After three public hearings, four design plans and five months of intense debate, Chilmark voters next week will have their say in deciding the future of the Middle Line Road project.

At a special town meeting Monday night, voters will tackle a 12-article warrant, with all but two of them related to the project - the first affordable housing development commissioned by the town. The vote will answer key questions about the development's direction as it moves - if it moves at all - into the engineering and architectural phase.

The meeting begins at 7:30 p.m. at the Chilmark Community Center. Moderator Everett H. Poole will preside over what is expected to be a well-attended and emotionally charged meeting.

"This is a very important decision for Chilmark, and I'm looking forward to hearing from the town," board of selectmen chairman Frank Fenner said yesterday. "We need to do whatever we can to have affordable housing here, but we need to know how the town feels about what we have come up."

The plan for Middle Line Road calls for 12 units spread over a 21-acre parcel of town-owned land off Tabor House Road. The price tag is estimated at $3.5 million.

Facing voters Monday will be a list of 10 questions on subjects ranging from the project design to guidelines for the resident homesite program to using Community Preservation Act (CPA) funds to pay for the development.

There are also two articles that ask voters to appropriate money for highway repairs and the maintenance of Meetinghouse Road and Tea Lane.

The plan for Middle Line Road has evolved over the better part of a year. Chilmark hired the South Mountain Company last winter to conduct a feasibility study, requiring that the consultant investigate the viability of a 12-unit development mixing six rental units and six resident homesites. In the months that followed town officials and residents wrangled over the details of the project design, and South Mountain eventually developed the plan that will be under consideration Monday. It calls for the housing units to be grouped in three clusters - in the southwest corner and in the southeast and northeast quadrants of the parcel.

Along with the design, another flashpoint has been the funding of the project.

On Monday voters will discuss whether to use CPA funds for the project. The Chilmark CPA oversight committee has allocated 75 per cent of its funds for affordable housing. Selectman J.B. Riggs Parker has publicly questioned whether these funds are applicable to the project, though town counsel Ronald H. Rappaport indicated several weeks ago that CPA funds could indeed be used for the development.

But perhaps the most controversial article of the evening will be the final makeup of the development in respect to rental units versus home ownership units.
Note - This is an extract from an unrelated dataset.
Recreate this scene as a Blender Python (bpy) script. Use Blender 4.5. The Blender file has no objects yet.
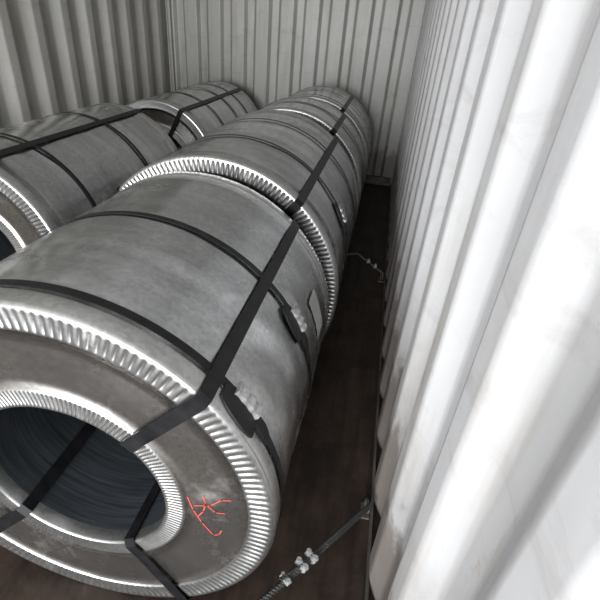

Voters will be asked whether the town should restrict the plan to rental units only.

The push for all rental units comes in contrast to the housing committee's original plan, which called for a mix of six rental units and six home ownership units. This layout was agreed on after a survey of town residents last year showed that 67 per cent of respondents approved of a mixed plan over one with only rental units. The survey was conducted at the urging of Mr. Parker.

But in recent months, debate erupted over whether the plan should include ownership lots at all.

Mr. Parker, who has argued in favor of limiting all of the units to rentals, has insisted that the matter be taken up on town meeting floor. Members of the housing committee have argued the plan should reflect the town's response to the survey.

And last week, the finance advisory committee recommended the all-rental option, saying it is the fiscally responsible choice for the town.

The board of selectmen is also divided on the subject. While Mr. Parker has advocated limiting the development to rental units, selectman Warren Doty has consistently defended the housing committee's desire for an even mix of rental and home ownership units.

Mr. Fenner, who has been hesitant to publicly commit to one position, said yesterday it was a matter of what is most appropriate for Chilmark.

"I believe the best thing for affordable housing and the best thing for the town is a plan for all rentals, but I understand the argument for homeownership," Mr. Fenner said. "Personally speaking, I like the ownership option, but as a selectman, I have to think of what is best for the town."

Regardless, he agreed that it should all be discussed at the meeting.

"I have tried to be open-minded through this whole thing and understand all the sides," Mr. Fenner said yesterday. "This is about affordable housing, and it is desperately needed in Chilmark. We need to know how the town feels about it, which is the best thing for the selectmen and the best thing for the housing committee, too."